Las Vegas Sun

April 23, 2024

Report logs sharp drop in annual tally of Las Vegas hate crimes

During a decade of reporting, Las Vegas reported an average of about 60 hate crimes a year to federal authorities, including a high of 105 incidents in 2006.

But there was a big drop in the most recent annual report to the FBI — from 65 reported bias cases in 2013, to 17 in 2014.

Pastor Troy Martinez, a church community leader, thinks that could be the result of outreach by police, elected officials and religious groups.

"There's a lot of cross-cultural discussion in our community about equity and race relations," Martinez said. "Filipino, black, white, Hispanic, Spanish-speaking. Maybe all of our joined efforts are making a difference."

A review by The Associated Press of FBI hate crime statistics since 2009 found that most Nevada police agencies report race, religion, sexual orientation or ethnicity bias incidents to federal authorities most of the time.

But it found that some, including the sheriff's offices in Washoe and Mineral counties, missed most of the six reporting years.

Washoe County sheriff's spokesman Bob Harmon said his agency didn't report any bias cases those years because it didn't log any, as the crime is defined under Nevada state law. Harmon also insisted the department, based in Reno, sends an accounting to the FBI every year.

"Even though it's zeros, we do submit the report," he said.

An aide to Mineral County Sheriff Randy Adams in Hawthorne said she didn't think there were any bias incidents to report. The county has only about 4,600 residents in an area larger than the state of Delaware.

Fourteen other Nevada law enforcement agencies, ranging from county sheriffs to police in Boulder City, Lovelock, Winnemucca and Yerington, missed three years of reports, according to the FBI data reviewed by AP.

The Las Vegas Metropolitan Police Department was the only jurisdiction to report every year from 2009 to 2014.

That's the goal, according to the FBI. It says that tracking hate crimes nationally increases awareness and understanding and can help focus training and outreach in problem areas.

Las Vegas police cover an area with more than 1.5 million of Nevada's 2.5 million residents. Martinez said more and more of them are being reached by efforts like the interdenominational service he'll host Sunday for more than 100 church representatives at his East Vegas Christian Center.

He pointed also to a Mayor's Faith Initiative, which began in early 2012 with a goal of linking more than 120 faith leaders. It focuses on addiction, jobs, education, homelessness, human trafficking and strengthening family bonds.
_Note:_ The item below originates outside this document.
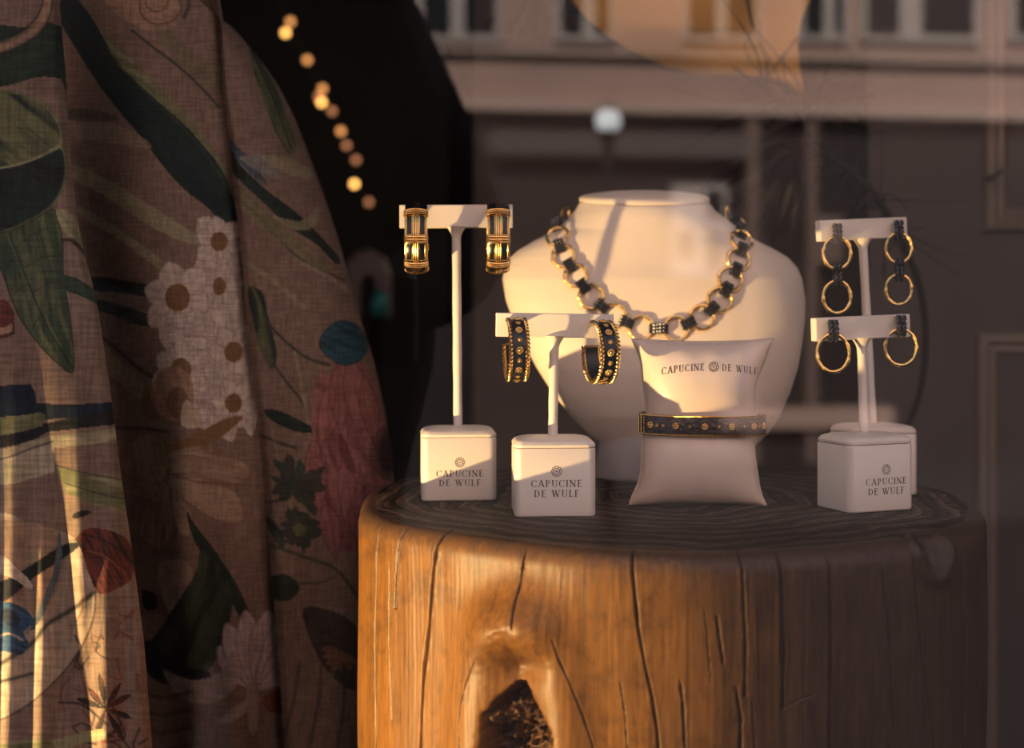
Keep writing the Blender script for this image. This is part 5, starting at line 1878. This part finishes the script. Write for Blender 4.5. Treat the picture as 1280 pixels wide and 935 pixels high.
b.build('thread', mat('thread', (0.2, 0.15, 0.1)), leaf, M=iv)

br = empty('dried_branch', P(1000, 150, 1.28))
tag(br, 'dark dried branch with curled leaves and wiry twigs behind the bust, top right', 'branch')
iv = Matrix.Translation(-br.location)
M_twig = mat('dry_twig', (0.010, 0.008, 0.008), rough=0.85, var=0.3, scale=80)
M_dleaf = mat('dry_leaf', (0.022, 0.014, 0.013), rough=0.8, var=0.4, scale=40)
b = MB()
mp_ = crom([P(x, y, Y_) for x, y, Y_ in ((948, 98, 1.30), (975, 122, 1.29), (1000, 152, 1.28), (1030, 184, 1.27), (1062, 214, 1.26), (1090, 240, 1.26), (1112, 272, 1.26), (1136, 320, 1.26), (1152, 370, 1.27), (1157, 430, 1.28), (1150, 490, 1.29), (1130, 545, 1.30), (1112, 590, 1.30))], 6)
b.tube(mp_, [0.0055 * (1 - 0.55 * i / len(mp_)) for i in range(len(mp_))], 8)
b.build('stem', M_twig, br, M=iv)
rs = random.Random(12)
b = MB()
for i in range(58):
    j = rs.randint(0, 40)
    p = mp_[j].copy() + Vector((0, rs.uniform(-.01, .02), 0))
    d = Vector((rs.uniform(-1, 0.5), rs.uniform(-.4, .5), rs.uniform(-0.7, 0.8))).normalized()
    pts = [p]
    curl = Vector((rs.uniform(-1, 1), rs.uniform(-.5, .5), rs.uniform(-1, 1)))
    L_ = rs.uniform(0.006, 0.014)
    for k in range(9):
        d = (d + curl * 0.22).normalized()
        pts.append(pts[-1] + d * L_)
    b.tube(pts, [0.0010 * (1 - 0.07 * k) for k in range(10)], 5)
for x0, y0, x1, y1 in ((1062, 214, 1010, 262), (1000, 152, 930, 200), (1020, 175, 960, 240), (1040, 195, 985, 300), (990, 140, 1060, 92), (1000, 150, 1095, 120)):
    a = P(x0, y0, 1.27); c = P(x1, y1, 1.25)
    b.tube(crom([a, a.lerp(c, .35) + Vector((.004, .01, .008)), a.lerp(c, .7) + Vector((-.003, 0, .005)), c], 5), [0.0022 * (1 - k / 20) for k in range(16)], 6)
b.build('twigs', M_twig, br, M=iv)


def dleaf(x0, y0, x1, y1, w, Y_, bend=0.01):
    b = MB()
    a = P(x0, y0, Y_); c = P(x1, y1, Y_ + 0.01)
    ax = (c - a); L_ = ax.length; ax.normalize()
    sd = ax.cross(Vector((0, 1, 0))).normalized()
    NS = 12
    Vv = []
    for i in range(NS + 1):
        q = i / NS
        ww = w * math.sin(math.pi * q ** 0.8) ** 0.9 * (1 + 0.15 * math.sin(q * 17))
        for k in range(5):
            s = (k - 2) / 2
            Vv.append(a + ax * L_ * q + sd * s * ww + Vector((0, -bend * math.sin(q * 3) + abs(s) * w * 0.7, 0.004 * math.sin(q * 5))))
    m0 = len(Vv)
    Vv += [v + Vector((0, 0.0008, 0)) for v in Vv]
    ff = []
    for i in range(NS):
        for k in range(4):
            t = i * 5 + k
            ff.append((t, t + 5, t + 6, t + 1)); ff.append((m0 + t + 1, m0 + t + 6, m0 + t + 5, m0 + t))
    b.add(Vv, ff)
    b.build('dry_leaf', M_dleaf, br, M=iv)


for a in ((1000, 152, 905, 205, .010, 1.27), (985, 175, 868, 236, .009, 1.26), (990, 190, 905, 262, .008, 1.26), (985, 210, 930, 300, .009, 1.27), (1005, 200, 965, 300, .008, 1.28), (975, 120, 1010, 160, .008, 1.27),
          (1010, 190, 990, 290, .006, 1.27), (980, 190, 898, 232, .007, 1.29), (1000, 180, 1012, 262, .006, 1.26), (1005, 170, 940, 178, .007, 1.28), (960, 105, 1000, 142, .009, 1.275), (1000, 140, 1040, 108, .008, 1.29)):
    dleaf(*a)

# hanging dried bunch at the top, out of focus
bn_ = empty('dried_bunch', P(672, -30, 1.9))
tag(bn_, 'small dark bunch of dried twigs hanging at the top centre', 'dried flowers')
iv = Matrix.Translation(-bn_.location)
b = MB()
for i in range(40):
    p = P(672 + rs.uniform(-6, 6), -40, 1.9 + rs.uniform(-.02, .02))
    d = Vector((rs.uniform(-.5, .5), rs.uniform(-.3, .3), -1)).normalized()
    pts = [p]
    for k in range(7):
        d = (d + Vector((rs.uniform(-.3, .3), rs.uniform(-.2, .2), 0))).normalized()
        pts.append(pts[-1] + d * rs.uniform(.010, .020))
    b.tube(pts, 0.0011, 5)
    b.ball(pts[-1], 0.0032, 6, 4)
b.build('twigs', M_twig, bn_, M=iv)
b = MB()
b.tube([P(672, -42, 1.9), Vector((P(672, -42, 1.9).x, 1.9, 1.99))], 0.001, 6)
b.build('thread', M_twig, bn_, M=iv)

# ------------------------------------------------------------------ the little spotlight that throws the warm light (left, out of frame)
sl = empty('floor_spotlight', (SPOT_POS.x, SPOT_POS.y, 0))
tag(sl, 'small black spotlight on a stem, left of the stump outside the picture', 'spotlight')
dr = (SPOT_AIM - SPOT_POS).normalized()
b = MB()
b.tube([Vector((0, 0, 0)), Vector((0, 0, 0.008))], 0.04, 24)
b.build('base', M_enamel, sl)
b = MB()
pv = Vector((0, 0, SPOT_POS.z)) - dr * 0.045
b.tube([Vector((pv.x, pv.y, 0.008)), Vector((pv.x, pv.y, pv.z - 0.02))], 0.005, 10)
b.build('stem', M_enamel, sl)
b = MB()
Q = dr.to_track_quat('Z', 'Y').to_matrix().to_4x4()
rings = []
for z, r in ((-0.075, 0.010), (-0.074, 0.020), (-0.045, 0.024), (-0.014, 0.027), (-0.014, 0.024), (-0.05, 0.020)):
    rings.append([Vector((0, 0, SPOT_POS.z)) + Q @ Vector((r * math.cos(2 * math.pi * k / 24), r * math.sin(2 * math.pi * k / 24), z)) for k in range(24)])
b.loft(rings)
b.build('housing', M_enamel, sl)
Martinez also cited a police-community effort dubbed RECAP, or Rebuilding Every City Around Peace.

Martinez is active in a police multi-cultural advisory committee that meets monthly with representatives from police, the local school district, American Civil Liberties Union, Muslim mosques, Jewish temples and gay and lesbian groups.

"Just a few months ago, we dealt with a mosque that had been hit with graffiti," he said. "I wasn't necessarily hate speech. But the person was identified, an arrest was made and we made sure it wasn't linked to a larger problem."

By the next monthly meeting, the matter had been resolved, to the relief of mosque leaders, he said.

"If there's an issue about hate crime, we nip it in in the bud," he said.